§ WHAT IS ASKED: The listing must be reproduced in full, exactly as it stands.
--- START ---
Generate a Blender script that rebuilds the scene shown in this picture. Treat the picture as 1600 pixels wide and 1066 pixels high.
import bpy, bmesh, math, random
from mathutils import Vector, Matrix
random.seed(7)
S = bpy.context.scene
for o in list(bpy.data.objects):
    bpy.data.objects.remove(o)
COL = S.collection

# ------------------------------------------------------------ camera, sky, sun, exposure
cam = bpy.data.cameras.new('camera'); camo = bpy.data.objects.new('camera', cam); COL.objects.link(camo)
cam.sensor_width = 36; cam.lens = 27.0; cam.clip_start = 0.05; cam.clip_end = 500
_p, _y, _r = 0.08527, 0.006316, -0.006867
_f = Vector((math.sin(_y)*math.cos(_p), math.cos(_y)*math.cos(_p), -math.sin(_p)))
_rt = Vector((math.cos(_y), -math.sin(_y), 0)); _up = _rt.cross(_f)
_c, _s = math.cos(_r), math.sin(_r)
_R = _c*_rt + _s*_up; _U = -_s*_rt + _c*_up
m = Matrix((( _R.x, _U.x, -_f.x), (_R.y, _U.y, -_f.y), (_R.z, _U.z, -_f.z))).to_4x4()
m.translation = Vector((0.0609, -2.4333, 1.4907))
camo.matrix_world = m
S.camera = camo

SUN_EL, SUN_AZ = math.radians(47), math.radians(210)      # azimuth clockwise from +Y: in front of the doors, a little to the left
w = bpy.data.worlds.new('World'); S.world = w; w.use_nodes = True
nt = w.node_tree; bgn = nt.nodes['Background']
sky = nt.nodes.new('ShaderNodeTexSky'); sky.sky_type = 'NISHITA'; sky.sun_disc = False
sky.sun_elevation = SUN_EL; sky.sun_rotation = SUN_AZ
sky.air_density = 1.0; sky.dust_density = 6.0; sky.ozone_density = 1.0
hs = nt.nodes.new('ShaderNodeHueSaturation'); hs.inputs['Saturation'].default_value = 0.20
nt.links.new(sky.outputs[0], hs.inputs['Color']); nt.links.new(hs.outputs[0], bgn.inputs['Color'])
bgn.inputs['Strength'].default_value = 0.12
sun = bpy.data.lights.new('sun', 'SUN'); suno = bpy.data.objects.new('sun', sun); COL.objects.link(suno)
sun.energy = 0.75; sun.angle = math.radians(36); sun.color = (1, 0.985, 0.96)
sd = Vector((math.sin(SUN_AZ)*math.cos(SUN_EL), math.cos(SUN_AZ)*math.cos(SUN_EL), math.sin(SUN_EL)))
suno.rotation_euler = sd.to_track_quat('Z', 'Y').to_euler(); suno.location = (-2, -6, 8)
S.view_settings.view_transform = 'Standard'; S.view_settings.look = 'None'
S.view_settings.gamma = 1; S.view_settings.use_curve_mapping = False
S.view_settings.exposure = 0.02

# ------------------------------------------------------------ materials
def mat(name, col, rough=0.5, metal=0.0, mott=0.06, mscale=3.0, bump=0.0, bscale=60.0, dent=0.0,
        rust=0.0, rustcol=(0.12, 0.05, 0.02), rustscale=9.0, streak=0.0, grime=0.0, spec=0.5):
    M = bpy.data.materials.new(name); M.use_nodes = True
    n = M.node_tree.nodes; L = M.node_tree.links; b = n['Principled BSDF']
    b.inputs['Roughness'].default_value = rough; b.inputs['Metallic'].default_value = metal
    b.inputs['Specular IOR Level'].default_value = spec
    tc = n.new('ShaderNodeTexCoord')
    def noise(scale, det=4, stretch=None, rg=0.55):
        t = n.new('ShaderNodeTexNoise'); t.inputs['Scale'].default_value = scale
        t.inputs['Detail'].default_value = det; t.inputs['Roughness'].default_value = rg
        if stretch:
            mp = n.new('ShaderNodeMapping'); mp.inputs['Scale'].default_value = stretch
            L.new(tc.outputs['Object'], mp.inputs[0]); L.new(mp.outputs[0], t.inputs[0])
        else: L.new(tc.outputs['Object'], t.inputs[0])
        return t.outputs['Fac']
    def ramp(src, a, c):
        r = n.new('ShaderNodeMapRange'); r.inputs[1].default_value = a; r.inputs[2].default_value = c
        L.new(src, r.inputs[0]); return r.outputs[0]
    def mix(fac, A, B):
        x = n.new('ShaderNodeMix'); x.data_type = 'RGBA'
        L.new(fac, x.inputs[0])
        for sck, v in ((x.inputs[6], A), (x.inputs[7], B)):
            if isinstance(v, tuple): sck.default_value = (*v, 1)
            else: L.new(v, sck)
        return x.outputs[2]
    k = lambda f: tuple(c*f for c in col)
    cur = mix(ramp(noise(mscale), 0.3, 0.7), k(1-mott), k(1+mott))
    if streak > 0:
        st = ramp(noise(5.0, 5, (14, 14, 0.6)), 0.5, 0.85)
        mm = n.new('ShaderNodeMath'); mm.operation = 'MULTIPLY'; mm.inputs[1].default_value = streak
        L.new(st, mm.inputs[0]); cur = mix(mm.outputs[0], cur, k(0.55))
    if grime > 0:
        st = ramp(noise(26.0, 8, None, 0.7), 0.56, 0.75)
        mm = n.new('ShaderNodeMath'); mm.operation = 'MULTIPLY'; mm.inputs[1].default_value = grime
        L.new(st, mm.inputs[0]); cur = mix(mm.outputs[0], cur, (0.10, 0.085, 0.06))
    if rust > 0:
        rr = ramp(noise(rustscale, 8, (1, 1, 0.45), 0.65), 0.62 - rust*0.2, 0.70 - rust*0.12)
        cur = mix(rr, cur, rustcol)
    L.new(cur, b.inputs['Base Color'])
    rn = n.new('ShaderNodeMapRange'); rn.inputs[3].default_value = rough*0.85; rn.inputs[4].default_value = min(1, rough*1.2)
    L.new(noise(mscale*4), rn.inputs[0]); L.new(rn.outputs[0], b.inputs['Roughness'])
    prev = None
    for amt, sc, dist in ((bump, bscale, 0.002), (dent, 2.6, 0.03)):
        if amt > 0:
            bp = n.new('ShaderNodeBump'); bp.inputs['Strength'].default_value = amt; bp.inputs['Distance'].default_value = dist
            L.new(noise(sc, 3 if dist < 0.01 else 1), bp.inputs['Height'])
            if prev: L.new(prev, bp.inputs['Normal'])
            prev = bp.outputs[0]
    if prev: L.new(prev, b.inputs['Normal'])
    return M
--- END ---
§ SOLUTION TO THIS PROBLEM:
Generate a Blender script that rebuilds the scene shown in this picture. Treat the picture as 1600 pixels wide and 1066 pixels high.
import bpy, bmesh, math, random
from mathutils import Vector, Matrix
random.seed(7)
S = bpy.context.scene
for o in list(bpy.data.objects):
    bpy.data.objects.remove(o)
COL = S.collection

# ------------------------------------------------------------ camera, sky, sun, exposure
cam = bpy.data.cameras.new('camera'); camo = bpy.data.objects.new('camera', cam); COL.objects.link(camo)
cam.sensor_width = 36; cam.lens = 27.0; cam.clip_start = 0.05; cam.clip_end = 500
_p, _y, _r = 0.08527, 0.006316, -0.006867
_f = Vector((math.sin(_y)*math.cos(_p), math.cos(_y)*math.cos(_p), -math.sin(_p)))
_rt = Vector((math.cos(_y), -math.sin(_y), 0)); _up = _rt.cross(_f)
_c, _s = math.cos(_r), math.sin(_r)
_R = _c*_rt + _s*_up; _U = -_s*_rt + _c*_up
m = Matrix((( _R.x, _U.x, -_f.x), (_R.y, _U.y, -_f.y), (_R.z, _U.z, -_f.z))).to_4x4()
m.translation = Vector((0.0609, -2.4333, 1.4907))
camo.matrix_world = m
S.camera = camo

SUN_EL, SUN_AZ = math.radians(47), math.radians(210)      # azimuth clockwise from +Y: in front of the doors, a little to the left
w = bpy.data.worlds.new('World'); S.world = w; w.use_nodes = True
nt = w.node_tree; bgn = nt.nodes['Background']
sky = nt.nodes.new('ShaderNodeTexSky'); sky.sky_type = 'NISHITA'; sky.sun_disc = False
sky.sun_elevation = SUN_EL; sky.sun_rotation = SUN_AZ
sky.air_density = 1.0; sky.dust_density = 6.0; sky.ozone_density = 1.0
hs = nt.nodes.new('ShaderNodeHueSaturation'); hs.inputs['Saturation'].default_value = 0.20
nt.links.new(sky.outputs[0], hs.inputs['Color']); nt.links.new(hs.outputs[0], bgn.inputs['Color'])
bgn.inputs['Strength'].default_value = 0.12
sun = bpy.data.lights.new('sun', 'SUN'); suno = bpy.data.objects.new('sun', sun); COL.objects.link(suno)
sun.energy = 0.75; sun.angle = math.radians(36); sun.color = (1, 0.985, 0.96)
sd = Vector((math.sin(SUN_AZ)*math.cos(SUN_EL), math.cos(SUN_AZ)*math.cos(SUN_EL), math.sin(SUN_EL)))
suno.rotation_euler = sd.to_track_quat('Z', 'Y').to_euler(); suno.location = (-2, -6, 8)
S.view_settings.view_transform = 'Standard'; S.view_settings.look = 'None'
S.view_settings.gamma = 1; S.view_settings.use_curve_mapping = False
S.view_settings.exposure = 0.02

# ------------------------------------------------------------ materials
def mat(name, col, rough=0.5, metal=0.0, mott=0.06, mscale=3.0, bump=0.0, bscale=60.0, dent=0.0,
        rust=0.0, rustcol=(0.12, 0.05, 0.02), rustscale=9.0, streak=0.0, grime=0.0, spec=0.5):
    M = bpy.data.materials.new(name); M.use_nodes = True
    n = M.node_tree.nodes; L = M.node_tree.links; b = n['Principled BSDF']
    b.inputs['Roughness'].default_value = rough; b.inputs['Metallic'].default_value = metal
    b.inputs['Specular IOR Level'].default_value = spec
    tc = n.new('ShaderNodeTexCoord')
    def noise(scale, det=4, stretch=None, rg=0.55):
        t = n.new('ShaderNodeTexNoise'); t.inputs['Scale'].default_value = scale
        t.inputs['Detail'].default_value = det; t.inputs['Roughness'].default_value = rg
        if stretch:
            mp = n.new('ShaderNodeMapping'); mp.inputs['Scale'].default_value = stretch
            L.new(tc.outputs['Object'], mp.inputs[0]); L.new(mp.outputs[0], t.inputs[0])
        else: L.new(tc.outputs['Object'], t.inputs[0])
        return t.outputs['Fac']
    def ramp(src, a, c):
        r = n.new('ShaderNodeMapRange'); r.inputs[1].default_value = a; r.inputs[2].default_value = c
        L.new(src, r.inputs[0]); return r.outputs[0]
    def mix(fac, A, B):
        x = n.new('ShaderNodeMix'); x.data_type = 'RGBA'
        L.new(fac, x.inputs[0])
        for sck, v in ((x.inputs[6], A), (x.inputs[7], B)):
            if isinstance(v, tuple): sck.default_value = (*v, 1)
            else: L.new(v, sck)
        return x.outputs[2]
    k = lambda f: tuple(c*f for c in col)
    cur = mix(ramp(noise(mscale), 0.3, 0.7), k(1-mott), k(1+mott))
    if streak > 0:
        st = ramp(noise(5.0, 5, (14, 14, 0.6)), 0.5, 0.85)
        mm = n.new('ShaderNodeMath'); mm.operation = 'MULTIPLY'; mm.inputs[1].default_value = streak
        L.new(st, mm.inputs[0]); cur = mix(mm.outputs[0], cur, k(0.55))
    if grime > 0:
        st = ramp(noise(26.0, 8, None, 0.7), 0.56, 0.75)
        mm = n.new('ShaderNodeMath'); mm.operation = 'MULTIPLY'; mm.inputs[1].default_value = grime
        L.new(st, mm.inputs[0]); cur = mix(mm.outputs[0], cur, (0.10, 0.085, 0.06))
    if rust > 0:
        rr = ramp(noise(rustscale, 8, (1, 1, 0.45), 0.65), 0.62 - rust*0.2, 0.70 - rust*0.12)
        cur = mix(rr, cur, rustcol)
    L.new(cur, b.inputs['Base Color'])
    rn = n.new('ShaderNodeMapRange'); rn.inputs[3].default_value = rough*0.85; rn.inputs[4].default_value = min(1, rough*1.2)
    L.new(noise(mscale*4), rn.inputs[0]); L.new(rn.outputs[0], b.inputs['Roughness'])
    prev = None
    for amt, sc, dist in ((bump, bscale, 0.002), (dent, 2.6, 0.03)):
        if amt > 0:
            bp = n.new('ShaderNodeBump'); bp.inputs['Strength'].default_value = amt; bp.inputs['Distance'].default_value = dist
            L.new(noise(sc, 3 if dist < 0.01 else 1), bp.inputs['Height'])
            if prev: L.new(prev, bp.inputs['Normal'])
            prev = bp.outputs[0]
    if prev: L.new(prev, b.inputs['Normal'])
    return M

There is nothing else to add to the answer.